Other prominent themes in the episode include business, jews, and death. The prominent public event in the story involves going to the funeral of Patrick Dignam, who died suddenly in recent days. The episode ends with the words “Poor Dignam!” as Blooms thoughts shift on a dime to close.

In Contrast

When contrasted with the other 8 AM and simultaneous episode, Telemachus, in which Stephen Daedalus is the focal point, we see several stark differences. Bloom is older and more practical about his thoughts, while Stephen is more ego-centric or fanciful. Stephen is off contemplating the stars while Bloom is calculating return on investment. Bloom is considering “staying and going” in the face of his wife’s imminent stray from the marital bedroom while Stephen is holding a grudge over his friend’s comment that his mother was “beastly dead.” These contrasts demonstrate the mastery that Joyce had over the human psyche.

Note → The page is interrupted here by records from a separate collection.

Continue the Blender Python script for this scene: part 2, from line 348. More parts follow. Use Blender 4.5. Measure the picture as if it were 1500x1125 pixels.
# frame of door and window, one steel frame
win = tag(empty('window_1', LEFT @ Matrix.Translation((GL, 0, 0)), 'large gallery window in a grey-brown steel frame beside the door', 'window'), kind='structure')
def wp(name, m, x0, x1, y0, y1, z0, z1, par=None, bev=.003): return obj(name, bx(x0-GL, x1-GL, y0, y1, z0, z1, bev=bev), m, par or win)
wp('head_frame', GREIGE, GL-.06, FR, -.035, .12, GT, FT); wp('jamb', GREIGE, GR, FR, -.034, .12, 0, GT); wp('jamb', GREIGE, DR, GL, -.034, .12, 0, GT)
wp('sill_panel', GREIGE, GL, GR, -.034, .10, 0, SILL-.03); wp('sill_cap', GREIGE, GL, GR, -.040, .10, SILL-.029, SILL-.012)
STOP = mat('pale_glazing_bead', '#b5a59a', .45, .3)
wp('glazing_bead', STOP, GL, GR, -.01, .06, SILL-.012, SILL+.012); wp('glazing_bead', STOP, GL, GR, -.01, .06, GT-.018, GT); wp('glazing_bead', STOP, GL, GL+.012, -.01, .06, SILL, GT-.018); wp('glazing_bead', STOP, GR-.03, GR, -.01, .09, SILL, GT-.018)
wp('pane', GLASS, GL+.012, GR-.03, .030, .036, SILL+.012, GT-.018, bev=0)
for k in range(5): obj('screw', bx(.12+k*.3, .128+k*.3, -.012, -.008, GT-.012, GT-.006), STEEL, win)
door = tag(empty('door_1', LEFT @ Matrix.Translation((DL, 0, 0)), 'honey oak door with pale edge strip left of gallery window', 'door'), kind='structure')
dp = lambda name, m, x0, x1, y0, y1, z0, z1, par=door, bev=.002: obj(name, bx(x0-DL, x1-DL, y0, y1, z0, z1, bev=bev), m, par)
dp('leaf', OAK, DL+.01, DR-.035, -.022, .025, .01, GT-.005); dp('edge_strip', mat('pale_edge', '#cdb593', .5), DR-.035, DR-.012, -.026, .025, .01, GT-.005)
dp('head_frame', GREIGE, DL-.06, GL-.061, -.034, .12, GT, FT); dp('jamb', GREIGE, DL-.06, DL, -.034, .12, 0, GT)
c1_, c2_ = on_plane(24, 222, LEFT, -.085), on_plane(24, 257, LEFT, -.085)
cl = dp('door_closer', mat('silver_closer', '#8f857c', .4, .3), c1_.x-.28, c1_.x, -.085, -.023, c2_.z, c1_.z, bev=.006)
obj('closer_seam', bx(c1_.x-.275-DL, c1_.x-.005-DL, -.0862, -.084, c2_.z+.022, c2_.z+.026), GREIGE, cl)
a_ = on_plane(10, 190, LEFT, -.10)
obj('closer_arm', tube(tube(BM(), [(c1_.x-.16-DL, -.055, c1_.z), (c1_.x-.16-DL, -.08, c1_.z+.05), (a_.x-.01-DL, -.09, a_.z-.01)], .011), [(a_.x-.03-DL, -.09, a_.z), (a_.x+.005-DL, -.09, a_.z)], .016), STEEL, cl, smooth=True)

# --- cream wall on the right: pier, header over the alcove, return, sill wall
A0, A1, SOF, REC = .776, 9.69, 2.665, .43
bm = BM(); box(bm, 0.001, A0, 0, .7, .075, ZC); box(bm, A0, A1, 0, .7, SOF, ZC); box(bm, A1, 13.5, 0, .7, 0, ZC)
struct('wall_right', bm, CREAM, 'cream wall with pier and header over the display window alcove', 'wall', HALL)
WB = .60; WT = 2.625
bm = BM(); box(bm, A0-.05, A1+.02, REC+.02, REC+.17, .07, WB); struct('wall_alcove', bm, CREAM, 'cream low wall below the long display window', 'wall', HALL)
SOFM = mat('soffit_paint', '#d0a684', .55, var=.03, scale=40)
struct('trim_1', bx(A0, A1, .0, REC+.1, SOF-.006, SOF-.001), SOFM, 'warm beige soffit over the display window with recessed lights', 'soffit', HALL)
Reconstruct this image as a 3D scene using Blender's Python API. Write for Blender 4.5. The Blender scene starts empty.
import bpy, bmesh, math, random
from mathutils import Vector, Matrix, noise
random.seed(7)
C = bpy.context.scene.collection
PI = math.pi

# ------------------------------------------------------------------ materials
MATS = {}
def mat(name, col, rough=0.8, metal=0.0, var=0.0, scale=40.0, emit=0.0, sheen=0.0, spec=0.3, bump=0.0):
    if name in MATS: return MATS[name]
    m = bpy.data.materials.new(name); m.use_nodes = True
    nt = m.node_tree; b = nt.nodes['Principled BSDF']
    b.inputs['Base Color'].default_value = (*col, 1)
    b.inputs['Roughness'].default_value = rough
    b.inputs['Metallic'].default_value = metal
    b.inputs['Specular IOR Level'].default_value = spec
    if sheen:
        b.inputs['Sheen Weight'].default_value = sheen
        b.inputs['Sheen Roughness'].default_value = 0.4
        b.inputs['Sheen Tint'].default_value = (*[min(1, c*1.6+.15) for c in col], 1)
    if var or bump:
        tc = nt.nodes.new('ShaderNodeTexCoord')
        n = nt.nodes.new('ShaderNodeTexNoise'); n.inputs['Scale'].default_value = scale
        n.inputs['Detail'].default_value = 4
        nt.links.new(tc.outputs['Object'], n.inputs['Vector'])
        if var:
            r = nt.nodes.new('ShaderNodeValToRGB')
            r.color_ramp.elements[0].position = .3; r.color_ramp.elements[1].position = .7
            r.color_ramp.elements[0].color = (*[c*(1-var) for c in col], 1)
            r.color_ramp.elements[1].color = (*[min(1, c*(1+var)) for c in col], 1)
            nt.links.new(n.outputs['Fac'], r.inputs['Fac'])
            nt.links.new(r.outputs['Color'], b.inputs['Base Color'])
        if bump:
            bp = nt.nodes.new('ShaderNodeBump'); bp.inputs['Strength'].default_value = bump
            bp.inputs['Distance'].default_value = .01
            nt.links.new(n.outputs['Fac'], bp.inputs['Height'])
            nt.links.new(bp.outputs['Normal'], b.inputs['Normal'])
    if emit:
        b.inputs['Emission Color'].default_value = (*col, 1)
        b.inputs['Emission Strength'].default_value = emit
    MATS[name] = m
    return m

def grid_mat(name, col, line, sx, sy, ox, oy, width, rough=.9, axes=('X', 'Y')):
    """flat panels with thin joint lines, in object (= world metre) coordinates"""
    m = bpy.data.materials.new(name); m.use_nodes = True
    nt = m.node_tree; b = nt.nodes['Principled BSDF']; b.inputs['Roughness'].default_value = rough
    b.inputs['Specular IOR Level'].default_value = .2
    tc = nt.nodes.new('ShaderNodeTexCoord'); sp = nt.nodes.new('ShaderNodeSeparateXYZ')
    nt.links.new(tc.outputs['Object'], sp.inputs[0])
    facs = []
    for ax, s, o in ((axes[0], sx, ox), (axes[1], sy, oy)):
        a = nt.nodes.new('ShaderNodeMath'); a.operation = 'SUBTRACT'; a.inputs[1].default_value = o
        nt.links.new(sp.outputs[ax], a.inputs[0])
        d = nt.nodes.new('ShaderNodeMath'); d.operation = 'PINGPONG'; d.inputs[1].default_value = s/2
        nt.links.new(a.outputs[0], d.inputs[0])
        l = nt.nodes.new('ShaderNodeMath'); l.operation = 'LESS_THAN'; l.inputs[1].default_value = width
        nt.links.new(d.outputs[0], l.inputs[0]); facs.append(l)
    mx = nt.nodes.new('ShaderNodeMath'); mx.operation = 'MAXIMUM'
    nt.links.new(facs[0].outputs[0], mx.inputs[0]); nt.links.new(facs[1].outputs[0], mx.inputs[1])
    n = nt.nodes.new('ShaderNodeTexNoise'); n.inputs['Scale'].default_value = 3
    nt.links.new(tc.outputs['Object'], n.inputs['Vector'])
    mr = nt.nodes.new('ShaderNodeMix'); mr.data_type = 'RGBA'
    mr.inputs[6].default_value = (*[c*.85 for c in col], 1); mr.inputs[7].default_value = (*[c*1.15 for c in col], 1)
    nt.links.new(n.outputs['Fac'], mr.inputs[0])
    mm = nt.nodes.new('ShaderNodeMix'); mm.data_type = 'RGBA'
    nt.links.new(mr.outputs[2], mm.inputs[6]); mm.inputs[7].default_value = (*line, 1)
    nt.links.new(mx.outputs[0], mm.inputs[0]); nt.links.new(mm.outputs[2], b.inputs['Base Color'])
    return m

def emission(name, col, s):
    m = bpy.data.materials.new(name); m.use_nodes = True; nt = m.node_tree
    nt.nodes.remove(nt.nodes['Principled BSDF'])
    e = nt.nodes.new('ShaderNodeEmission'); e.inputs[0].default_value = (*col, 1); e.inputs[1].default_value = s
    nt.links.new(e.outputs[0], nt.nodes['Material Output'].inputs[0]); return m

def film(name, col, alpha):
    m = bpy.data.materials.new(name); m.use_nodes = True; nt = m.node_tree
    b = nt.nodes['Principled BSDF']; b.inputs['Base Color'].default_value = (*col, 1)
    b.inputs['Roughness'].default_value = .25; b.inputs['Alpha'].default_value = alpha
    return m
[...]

By showing us a difference in maturity in human thoughts while interweaving so many other themes, Ulysses is perhaps the richest case of demonstrated human understanding in the literary world.

Photo credit: Odysseus und Kalypso by Arnold Böcklin (1883), by The Yorck Project (2002) 10.000 Meisterwerke der Malerei (DVD-ROM), distributed by DIRECTMEDIA Publishing GmbH. ISBN: 3936122202., Public Domain, https://commons.wikimedia.org/w/index.php?curid=147930

 

5 thoughts on “Ulysses: Calypso

  1. I’m really enjoying your reviews of Ulysses by chapter. I read it once, years ago as a teenager (my parents actually confiscated it when they saw it!) and remember finding it hard but worth it. At the time I didn’t think I’d ever read it again, but your reviews make me want to try again as an adult and see what I get from it now.

    Liked by 1 person

      1. My English lit. teacher lent it to me as she thought I needed something more challenging to read than the set texts. I drew the line at Finnegan’s Wake though!